Alot of his writings are like things out of the x-files.  They are on sacred texts if you wish to read them, but they can be a long long horrible read with only occasional "oh thats neat" moments.

He documented alot of weird weird stuff that was reported to happen in newspapers etc such as manna falling from the sky, raining frogs, rocks falling from the sky, etc.  However now and then you will get some very creepy things that give shivers to your skin or goosepimples.

It seems part of his goal was more to point out how little science really tells us and how we put so much faith in it.
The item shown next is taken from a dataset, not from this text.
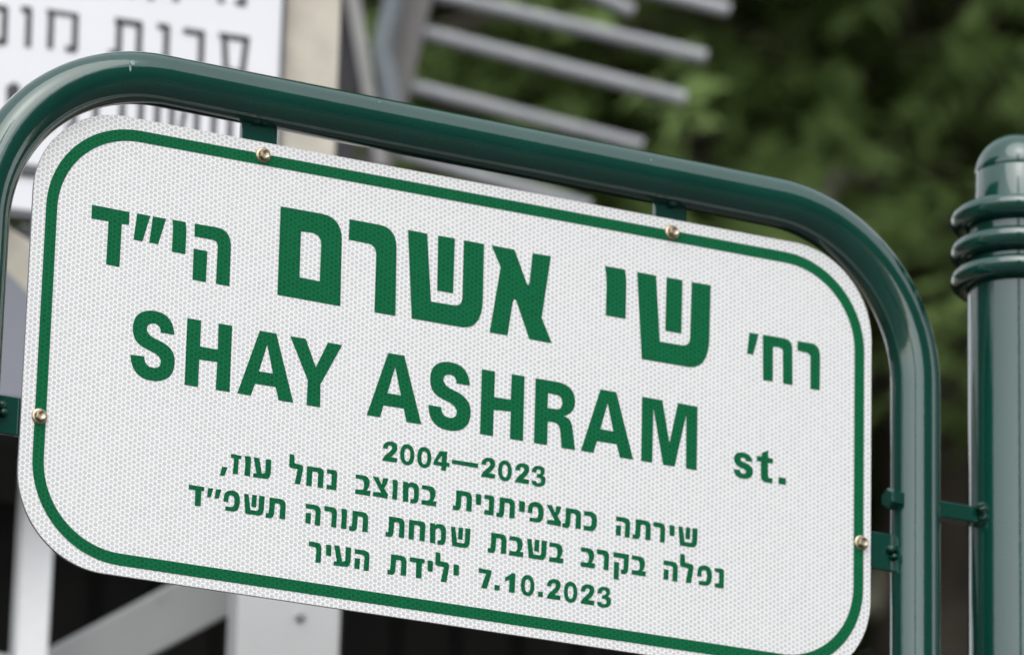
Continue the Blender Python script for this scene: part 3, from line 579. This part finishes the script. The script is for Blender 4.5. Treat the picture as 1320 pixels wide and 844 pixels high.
# near-black block added behind the stand to stand in for tree shade
def shade_block():
    d = 6.9
    p, q = at(-330, 560, d), at(905, 560, d)
    dx = Vector((q.x - p.x, q.y - p.y, 0)); L_ = dx.length; dx.normalize()
    dn = Vector((dx.y, -dx.x, 0))
    top = p.z - 0.02
    c = Vector(((p.x + q.x) / 2, (p.y + q.y) / 2, 0))
    sh = thing("shade_block", c, "near-black block added in place of tree shade behind the stand and pillar", "shade_block")
    w_ = MB()
    n_ = 16
    for k in range(n_):
        x0 = -L_ / 2 + L_ * k / n_
        w_.frame_box(c + dx * (x0 + L_ / n_ / 2) - dn * (0.6 + 0.004 * (k % 2)) + Vector((0, 0, top / 2)), dx, dn, (0, 0, 1), L_ / n_ / 2 - 0.003, 0.6, top / 2, 0.004)
    w_.build("shade_wall", M_SHADE, sh)
    r_ = MB()
    r_.frame_box(c - dn * 0.6 + Vector((0, 0, top + 0.032)), dx, dn, (0, 0, 1), L_ / 2 + 0.08, 0.75, 0.03, 0.004)
    r_.build("roof", M_SHADE, sh)
shed()

# metal rack of parallel bars
D6 = 5.7
rack = thing("metal_rack", ground_under(at(458, 100, D6)), "grey metal rack of slanting parallel bars on a dark mast, behind the frame's top tube", "rack")
mb = MB(); upright(456, -160, 26, D6 + 0.06, 0.03, mb); mb.build("mast", M_DARKMETAL, rack)
mb = MB(); mb.bar(at(448, -45, D6 - 0.02), at(492, 215, D6 - 0.02), 0.0135, 0.012, RIGHT, 0.001); mb.build("stay", M_GALVLIGHT, rack)
mb = MB(); mb.bar(at(569, -140, D6), at(474, 262, D6), 0.034, 0.012, RIGHT, 0.001); mb.build("boom", M_BROWNGREY, rack)
mb = MB(); mb.tube([at(x, y, D6 - 0.03) for x, y in ((512, -60), (509, -20), (506, 5), (501, 30), (495, 52), (493, 66), (496, 85), (502, 115), (507, 150))], 0.011, 16); mb.build("clamp_tube", M_CLAMP, rack)
for a, b_, r in (((558, -82), (940, 14), 9.5), ((566, -100), (816, 15), 9.5), ((543, -12), (910, 74), 9.6), ((527, 37), (884, 128), 9.8), ((508, 106), (828, 188), 9.0), ((490, 190), (760, 268), 9)):
    mb = MB()
    mb.tube([at(*a, D6 + 0.01), at(*b_, D6 + 0.01)], r / 6862.69 * D6, 16)
    mb.build("rack_bar", M_GALV, rack)

# ------------------------------------------------------------------ trees
def leaf_mat(name, lo, hi):
    m, nt, p = new_mat(name)
    tc = nt.nodes.new("ShaderNodeTexCoord")
    nz = nt.nodes.new("ShaderNodeTexNoise")
    nz.inputs["Scale"].default_value = 2.2
    nz.inputs["Detail"].default_value = 5.0
    nt.links.new(tc.outputs["Object"], nz.inputs["Vector"])
    rp = nt.nodes.new("ShaderNodeValToRGB")
    rp.color_ramp.elements[0].position = 0.35
    rp.color_ramp.elements[1].position = 0.68
    rp.color_ramp.elements[0].color = (*lo, 1)
    rp.color_ramp.elements[1].color = (*hi, 1)
    nt.links.new(nz.outputs["Fac"], rp.inputs[0])
    nt.links.new(rp.outputs[0], p.inputs["Base Color"])
    p.inputs["Roughness"].default_value = 0.7
    p.inputs["Specular IOR Level"].default_value = 0.12
    tr = nt.nodes.new("ShaderNodeBsdfTranslucent")
    nt.links.new(rp.outputs[0], tr.inputs["Color"])
    mx = nt.nodes.new("ShaderNodeMixShader")
    mx.inputs[0].default_value = 0.3
    nt.links.new(p.outputs[0], mx.inputs[1]); nt.links.new(tr.outputs[0], mx.inputs[2])
    nt.links.new(mx.outputs[0], nt.nodes["Material Output"].inputs["Surface"])
    return m
M_LEAF_A = leaf_mat("dark_conifer_leaf", (0.052, 0.092, 0.017), (0.155, 0.240, 0.062))
M_LEAF_B = leaf_mat("olive_leaf", (0.066, 0.108, 0.024), (0.195, 0.285, 0.095))
M_LEAF_C = leaf_mat("deep_green_leaf", (0.046, 0.080, 0.016), (0.125, 0.195, 0.052))
M_LIGHTSPOT = mat("pale_light_spot", (0.55, 0.53, 0.42), rough=0.9, var=0.2, scale=60)  # pale colour imitating blurred spots of light
M_PALEBARK = mat("grey_brown_bark", (0.085, 0.072, 0.058), rough=0.95, var=0.5, scale=9, bump=0.8, bscale=40)
M_BARK = mat("dark_bark", (0.03, 0.024, 0.018), rough=0.95, var=0.35, scale=18, bump=0.8, bscale=40)

def tree(x, y, H, R, seed, leaf, label, nb=120, ns=13, nl=16, size=0.085, group="trees behind the sign", low=0.12, name="conifer_tree", bark=None):
    rng = np.random.default_rng(seed)
    t = thing(name, (x, y, 0.0), label, "tree", group)
    tk = MB()
    tk.tube([(x + 0.05 * math.sin(k * 1.3 + seed), y + 0.05 * math.cos(k * 1.7 + seed), H * 0.95 * k / 9) for k in range(10)], 0.1, 12,
            radii=[0.020 * H * (1 - 0.1 * k) + 0.01 for k in range(10)])
    V, F = [], []
    n = 0
    for b in range(nb):
        h = low + (0.98 - low) * (b + rng.random()) / nb
        az = b * 2.39996 + rng.normal(0, 0.25)
        L = R * (1.05 - 0.75 * h ** 1.6) * rng.uniform(0.75, 1.12)
        p0 = np.array([x, y, h * H])
        d = np.array([math.cos(az), math.sin(az), 0.0])
        side = np.array([-d[1], d[0], 0.0])
        rise, droop = rng.uniform(0.10, 0.35), rng.uniform(0.35, 0.75)
        def bp_(s):
            return p0 + d * L * s + np.array([0, 0, L * (rise * s - droop * s * s)])
        if b % 2 == 0:
            pts = [tuple(bp_(s)) for s in (0, 0.3, 0.6, 0.95)]
            tk.tube(pts, 0.01, 6, radii=[0.032, 0.022, 0.013, 0.005])
        for k in range(ns):
            s = 0.08 + 0.96 * (k + rng.random()) / ns
            c = bp_(s) + side * rng.normal(0, 0.16 * L * (1.15 - s) + 0.05) + np.array([0, 0, rng.normal(0, 0.08)])
            ax = d * rng.uniform(0.3, 1.0) + side * rng.normal(0, 0.6) + np.array([0, 0, rng.uniform(-0.95, -0.1)])
            ax /= np.linalg.norm(ax)
            up = np.array([0, 0, 1.0]) + 0.45 * rng.normal(0, 1, 3)
            sd = np.cross(ax, up); sd /= np.linalg.norm(sd)
            nrm = np.cross(sd, ax)
            SL = size * rng.uniform(2.2, 4.2)
            for q in range(nl):
                u = (q + 0.5) / nl
                sg = 1 if q % 2 else -1
                o = c + ax * SL * u + nrm * rng.normal(0, 0.01)
                dirn = ax * 0.75 + sd * sg * (0.9 - 0.3 * u) + nrm * rng.normal(0, 0.3)
                dirn /= np.linalg.norm(dirn)
                wv = np.cross(dirn, nrm + 0.35 * rng.normal(0, 1, 3)); wv /= np.linalg.norm(wv)
                ll = size * (1.15 - 0.6 * u) * rng.uniform(0.7, 1.25)
                ww = ll * rng.uniform(0.16, 0.24)
                V += [o, o + dirn * ll * 0.45 + wv * ww, o + dirn * ll, o + dirn * ll * 0.45 - wv * ww]
                F.append((n, n + 1, n + 2, n + 3)); n += 4
    t_trunk = tk.build("trunk", bark or M_BARK, t)
    me = bpy.data.meshes.new("crown")
    Vn = np.array(V, dtype=np.float32) - np.array([x, y, 0], dtype=np.float32)
    me.vertices.add(n); me.vertices.foreach_set("co", Vn.ravel())
    fa = np.array(F, dtype=np.int32)
    me.loops.add(fa.size); me.loops.foreach_set("vertex_index", fa.ravel())
    me.polygons.add(len(F)); me.polygons.foreach_set("loop_start", np.arange(0, fa.size, 4, dtype=np.int32))
    me.update(calc_edges=True)
    me.materials.append(leaf)
    o = bpy.data.objects.new("crown", me)
    COL.objects.link(o); o.parent = t
    return t

def spot(px, d):
    p = at(px, 422, d)
    return p.x, p.y
for px, d, H, R, seed, lf, lab, nb, ns in (
        (1195, 9.4, 10.5, 2.1, 3, M_LEAF_B, "olive green conifer with drooping sprays, nearest tree behind the domed post", 420, 17),
        (700, 10.6, 11.5, 2.3, 5, M_LEAF_A, "dark conifer directly behind the bars of the metal rack", 260, 15),
        (180, 11.4, 11.5, 2.4, 8, M_LEAF_C, "deep green tree behind the white banner and stand", 260, 15),
        (1760, 11.8, 15.0, 2.5, 12, M_LEAF_C, "deep green tree beyond the post, right of the olive conifer", 240, 15),
        (930, 13.6, 14.0, 2.9, 15, M_LEAF_C, "tall dark tree standing between the rack and the post, behind the two nearer conifers", 300, 17),
        (420, 15.5, 15.0, 3.2, 17, M_LEAF_C, "tallest dark tree far behind the pillar and the rack", 300, 17),
        (1300, 16.5, 16.0, 3.4, 19, M_LEAF_A, "farthest tall tree, straight behind the domed post", 300, 17)):
    tt = tree(*spot(px, d), H, R, seed, lf, lab, nb=nb, ns=ns, low=0.405 if px == 1195 else 0.12, bark=M_PALEBARK if px == 1195 else None)
    if px == 1195:
        for lx, ly in ((1128, 772), (1228, 765), (1140, 744)):  # pale lumps added on the trunk in place of out-of-focus light spots
            r_ = ray(lx, ly)
            c_ = CAM + r_ * (9.4 - 0.19)
            MB().lump(tuple(c_), 0.022, 0.03, 0.03, seed=lx, rough=0.2).build("light_spot", M_LIGHTSPOT, tt)

# ------------------------------------------------------------------ the street behind the camera and beside it (mirrored in the gloss paint)
M_WALLA = mat("brown_brick", (0.13, 0.085, 0.06), rough=0.9, var=0.1, scale=2)
M_WALLB = mat("dark_stone", (0.12, 0.112, 0.10), rough=0.9, var=0.15, scale=3)
M_ROOF = mat("clay_roof", (0.20, 0.09, 0.06), rough=0.85, var=0.2, scale=12)
M_WINDOW = mat("window_glass", (0.02, 0.025, 0.03), rough=0.08, var=0.2)
M_FRAME = mat("window_frame_paint", (0.6, 0.6, 0.58), rough=0.6, var=0.05)
M_DOOR = mat("brown_door", (0.10, 0.055, 0.03), rough=0.6, var=0.2)
def house(x0, y0, x1, y1, h, wall_m, label, face):
    hs = thing("house", ((x0 + x1) / 2, (y0 + y1) / 2, 0), label, "house", "houses round the street")
    MB().box(x0, y0, 0, x1, y1, h).build("wall", wall_m, hs)
    cx_, cy_ = (x0 + x1) / 2, (y0 + y1) / 2
    e = 0.35
    MB().add([(x0 - e, y0 - e, h + 0.002), (x1 + e, y0 - e, h + 0.002), (x1 + e, y1 + e, h + 0.002), (x0 - e, y1 + e, h + 0.002), (cx_, y0 + (y1 - y0) * 0.3, h + 1.5), (cx_, y1 - (y1 - y0) * 0.3, h + 1.5)],
             [(3, 2, 1, 0), (0, 1, 4), (1, 2, 5, 4), (2, 3, 5), (3, 0, 4, 5)]).build("roof", M_ROOF, hs)
    if face in ('+x', '-x'):
        X = x1 if face == '+x' else x0
        s = 1 if face == '+x' else -1
        for k in range(int((y1 - y0) // 3)):
            yc = y0 + 1.7 + 3 * k
            for zc in (1.7, 4.4):
                if zc + 0.9 > h: continue
                fr = MB().box(min(X, X + s * 0.05), yc - 0.6, zc - 0.7, max(X, X + s * 0.05), yc + 0.6, zc + 0.7).build("window", M_FRAME, hs)
                MB().box(min(X + s * 0.051, X + s * 0.06), yc - 0.52, zc - 0.62, max(X + s * 0.051, X + s * 0.06), yc + 0.52, zc + 0.62).build("pane", M_WINDOW, fr)
    else:
        Y = y1 if face == '+y' else y0
        s = 1 if face == '+y' else -1
        for k in range(int((x1 - x0) // 3)):
            xc = x0 + 1.7 + 3 * k
            for zc in (1.7, 4.4):
                if zc + 0.9 > h: continue
                fr = MB().box(xc - 0.6, min(Y, Y + s * 0.05), zc - 0.7, xc + 0.6, max(Y, Y + s * 0.05), zc + 0.7).build("window", M_FRAME, hs)
                MB().box(xc - 0.52, min(Y + s * 0.051, Y + s * 0.06), zc - 0.62, xc + 0.52, max(Y + s * 0.051, Y + s * 0.06), zc + 0.62).build("pane", M_WINDOW, fr)
    return hs
house(-15, 0.2, -6.5, 19, 8.0, M_WALLA, "brown brick house with a clay roof on the left, outside the picture", '+x')
house(4.4, -24, 20, -14, 13.0, M_WALLB, "tall dark stone house across the road behind the camera", '+y')
house(11, -3, 19, 8, 8.0, M_WALLA, "brown brick house on the right beyond the post, outside the picture", '-x')
pole = MB().tube([(-2.15, -4.95, 0.0), (-2.15, -4.95, 8.0)], 0.2, 24, radii=[0.22, 0.18])
tag(pole.build("utility_pole", M_BARK), "thick dark utility pole at the kerb behind the camera", "pole")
More to the point, he talks in many places about meteors and rocks falling from the sky actually being found out to be from earth from various phenomenon as well as many reported "meteors" being impossible to be meteors etc.

Reading his work is most definitely to be taken with a grain of salt, however I don't believe he made any of it up; he just reported it and gave some interesting side notes.  That of course doesn't mean it wasn't made up...
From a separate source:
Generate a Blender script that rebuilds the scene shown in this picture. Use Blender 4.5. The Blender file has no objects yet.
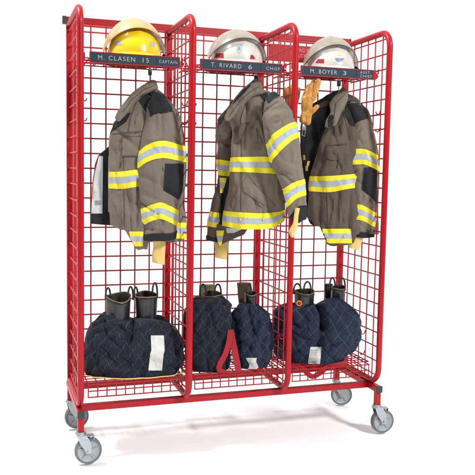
import bpy, bmesh, math, random
from mathutils import Vector, noise
from mathutils.bvhtree import BVHTree
PI = math.pi
C = bpy.context.scene
random.seed(4)
# ------------------------------------------------------------------ camera, world, lights, exposure
CAM = Vector((-0.33524, -3.02879, 1.22027)); YAW = -0.320123; PIT = -0.090277; ROL = 0.0176607; FPX = 739.7315
cy_, sy_ = math.cos(YAW), math.sin(YAW)
_r = Vector((cy_, sy_, 0)); _f = Vector((-sy_, cy_, 0)); _u = Vector((0, 0, 1))
F_ = _f*math.cos(PIT) + _u*math.sin(PIT); U_ = _u*math.cos(PIT) - _f*math.sin(PIT)
R2 = _r*math.cos(ROL) + U_*math.sin(ROL); U2 = U_*math.cos(ROL) - _r*math.sin(ROL)
cd = bpy.data.cameras.new('camera'); cam = bpy.data.objects.new('camera', cd); C.collection.objects.link(cam)
cam.location = CAM
from mathutils import Matrix
cam.rotation_euler = Matrix(((R2.x, U2.x, -F_.x), (R2.y, U2.y, -F_.y), (R2.z, U2.z, -F_.z))).to_euler()
cd.sensor_width = 36; cd.lens = 36*FPX/475; cd.clip_start = .05; cd.clip_end = 400
C.camera = cam
w = bpy.data.worlds.new('World'); C.world = w; w.use_nodes = True
nt = w.node_tree; bg = nt.nodes['Background']
tc = nt.nodes.new('ShaderNodeTexCoord'); sx = nt.nodes.new('ShaderNodeSeparateXYZ'); rp = nt.nodes.new('ShaderNodeValToRGB')
mr = nt.nodes.new('ShaderNodeMapRange'); mr.inputs[1].default_value = -1; mr.inputs[2].default_value = 1
nt.links.new(tc.outputs['Generated'], sx.inputs[0]); nt.links.new(sx.outputs['Y'], mr.inputs[0]); nt.links.new(mr.outputs[0], rp.inputs[0])
rp.color_ramp.elements[0].position = .15; rp.color_ramp.elements[0].color = (.2, .2, .205, 1)
rp.color_ramp.elements[1].position = .6; rp.color_ramp.elements[1].color = (1.08, 1.08, 1.08, 1)   # white studio backdrop, dim room behind the camera
nt.links.new(rp.outputs[0], bg.inputs[0]); bg.inputs[1].default_value = 1.0
def area(name, loc, target, size, power):
    ld = bpy.data.lights.new(name, 'AREA'); ld.shape = 'RECTANGLE'; ld.size, ld.size_y = size; ld.energy = power
    o = bpy.data.objects.new(name, ld); C.collection.objects.link(o); o.location = loc
    o.rotation_euler = (Vector(target)-Vector(loc)).to_track_quat('-Z', 'Y').to_euler()
area('overhead_softbox', (-1.5, .35, 4.8), (.7, .2, 0), (.7, .6), 240)
area('front_softbox', (3.0, -4.7, 4.5), (.7, .1, 1.0), (.9, .9), 430)
C.view_settings.view_transform = 'Standard'; C.view_settings.look = 'None'; C.view_settings.exposure = 0; C.view_settings.gamma = 1
# ------------------------------------------------------------------ materials
def lin(c):
    return tuple(((v/255)/12.92 if v/255 <= .04045 else ((v/255+.055)/1.055)**2.4) for v in c) + (1,)
def mat(name, col, rough=.5, metal=0, coat=0, bump=0, bscale=200, var=0, vscale=20, alpha=1, spec=.5, stretch=None, sheen=0, trans=0):
    m = bpy.data.materials.new(name); m.use_nodes = True; n = m.node_tree; b = n.nodes['Principled BSDF']
    b.inputs['Base Color'].default_value = col if len(col) == 4 else col+(1,)
    b.inputs['Roughness'].default_value = rough; b.inputs['Metallic'].default_value = metal
    b.inputs['Coat Weight'].default_value = coat; b.inputs['Coat Roughness'].default_value = .12
    b.inputs['Specular IOR Level'].default_value = spec
    b.inputs['Sheen Weight'].default_value = sheen
    b.inputs['Alpha'].default_value = alpha
    t = n.nodes.new('ShaderNodeTexCoord'); mp = n.nodes.new('ShaderNodeMapping'); n.links.new(t.outputs['Object'], mp.inputs[0])
    if stretch: mp.inputs['Scale'].default_value = stretch
    if var:
        nz = n.nodes.new('ShaderNodeTexNoise'); nz.inputs['Scale'].default_value = vscale; nz.inputs['Detail'].default_value = 6; nz.inputs['Roughness'].default_value = .65
        n.links.new(mp.outputs[0], nz.inputs[0])
        mx = n.nodes.new('ShaderNodeMixRGB'); mx.blend_type = 'MULTIPLY'; mx.inputs[0].default_value = 1
        mx.inputs[1].default_value = b.inputs['Base Color'].default_value
        r = n.nodes.new('ShaderNodeValToRGB'); r.color_ramp.elements[0].position = .3; r.color_ramp.elements[1].position = .72
        r.color_ramp.elements[0].color = (1-var,)*3+(1,); r.color_ramp.elements[1].color = (1+var*.6,)*3+(1,)
        n.links.new(nz.outputs['Fac'], r.inputs[0]); n.links.new(r.outputs[0], mx.inputs[2]); n.links.new(mx.outputs[0], b.inputs['Base Color'])
    if bump:
        nb = n.nodes.new('ShaderNodeTexNoise'); nb.inputs['Scale'].default_value = bscale; nb.inputs['Detail'].default_value = 4
        n.links.new(mp.outputs[0], nb.inputs[0])
        bu = n.nodes.new('ShaderNodeBump'); bu.inputs['Strength'].default_value = bump; bu.inputs['Distance'].default_value = .002
        n.links.new(nb.outputs['Fac'], bu.inputs['Height']); n.links.new(bu.outputs[0], b.inputs['Normal'])
    return m
M = {}
def wrinkle(m, scale=26, dist=.010, strength=.55, scale2=9, dist2=.02):
    n = m.node_tree; b = n.nodes['Principled BSDF']; src = b.inputs['Normal'].links[0].from_socket if b.inputs['Normal'].links else None
    t = n.nodes.new('ShaderNodeTexCoord'); mp = n.nodes.new('ShaderNodeMapping'); mp.inputs['Scale'].default_value = (1, 1, .45); mp.inputs['Rotation'].default_value = (0, .25, .3); n.links.new(t.outputs['Object'], mp.inputs[0])
    prev = src
    for sc, ds, ty in ((scale, dist, 1), (scale2, dist2, 0)):
        z = n.nodes.new('ShaderNodeTexNoise'); z.inputs['Scale'].default_value = sc; z.inputs['Detail'].default_value = 3; z.inputs['Distortion'].default_value = .9
        n.links.new(mp.outputs[0], z.inputs[0]); out = z.outputs['Fac']
        if ty:                                  # ridged creases
            p = n.nodes.new('ShaderNodeMath'); p.operation = 'SUBTRACT'; p.inputs[1].default_value = .5; n.links.new(out, p.inputs[0])
            q = n.nodes.new('ShaderNodeMath'); q.operation = 'ABSOLUTE'; n.links.new(p.outputs[0], q.inputs[0])
            w_ = n.nodes.new('ShaderNodeMath'); w_.operation = 'POWER'; w_.inputs[1].default_value = .6; n.links.new(q.outputs[0], w_.inputs[0]); out = w_.outputs[0]
        bu = n.nodes.new('ShaderNodeBump'); bu.inputs['Strength'].default_value = strength; bu.inputs['Distance'].default_value = ds; n.links.new(out, bu.inputs['Height'])
        if prev: n.links.new(prev, bu.inputs['Normal'])
        prev = bu.outputs[0]
    n.links.new(prev, b.inputs['Normal'])
M['red'] = mat('red_powder_coat', (.34, .003, .008), .42, spec=.22, coat=.10, bump=.05, bscale=260, var=.08, vscale=6)
M['red_wire'] = mat('red_wire_coat', (.38, .005, .009), .42, spec=.35)
M['black_plug'] = mat('black_plastic', (.018, .02, .022), .5)
M['zinc'] = mat('zinc', (.36, .39, .41), .33, metal=.85, var=.12, vscale=60)
M['grey_plastic'] = mat('grey_wheel', (.30, .33, .35), .5, var=.08, vscale=40)
M['tyre'] = mat('grey_rubber', (.11, .135, .155), .6, var=.12, vscale=50)
M['floor'] = mat('white_floor', (.93, .93, .93), .7)
M['slate'] = mat('slate_plate', lin((38, 53, 66)), .6, spec=.2, var=.12, vscale=60)
M['letter'] = mat('pale_lettering', (.42, .42, .38), .5)
M['pink_letter'] = mat('pink_lettering', (.62, .2, .25), .5)
M['cloth'] = mat('khaki_cloth', (.168, .141, .112), .85, bump=.5, bscale=420, var=.06, vscale=9, sheen=.1, spec=.2)
M['cloth_shaded'] = mat('khaki_cloth_shaded', (.100, .080, .064), .85, bump=.5, bscale=420, var=.08, vscale=9, sheen=.1, spec=.2)  # same khaki, darker: shade painted into the colour of the shadowed coat parts
M['black_cloth'] = mat('black_cloth', (.016, .018, .021), .8, bump=.4, bscale=350, var=.2, vscale=12, spec=.25)
M['seam'] = mat('seam', (.07, .055, .045), .9)
M['cream'] = mat('cream_knit', (.68,.47,.16), .85, bump=.6, bscale=240, var=.1, vscale=25, stretch=(1, 1, .15))
M['yellow'] = mat('lime_yellow_tape', (.80, .70, .02), .6, bump=.3, bscale=500, var=.06, vscale=20)
M['silver'] = mat('silver_tape', (.36, .41, .46), .45, bump=.2, bscale=500, var=.08, vscale=30)
M['white_lining'] = mat('silver_white_lining', (.55,.58,.61), .5, bump=.7, bscale=60, var=.15, vscale=30)
M['boot'] = mat('black_rubber', (.011, .013, .017), .30, spec=.5, coat=.1, bump=.15, bscale=60, var=.25, vscale=14)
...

He also has an underlying theme of underdetermination which is obviously relevant to discussions of a flat earth =-).

sounds like my kind of reading, as far as pseudoscience that doesn't take itself too seriously goes.  i also have a distrust of mainstream media, *especially* when it comes to science reporting.  because they almost always fuck it up, and blow tiny little temporary hypothesis reported in little published papers all out of proportion into earth-shaking "certainties of existence".  which invariably wind up being wrong (statistically speaking) anyway. it's no wonder the lay public thinks science as a human endeavor is no more deserving of interest or public funding than, say, homeopathy or astrology.  it's not science that's flawed.  it's just a formalized and historically productive method of inquisition.  it's the interpretation and presentation of its outcomes that are more often than not, flawed.  not to mention the hero worship that plagues mankind but has no useful purpose in the scientific community.  i can't even stand opening discover magazine, and i'm not even a scientist, by a long shot.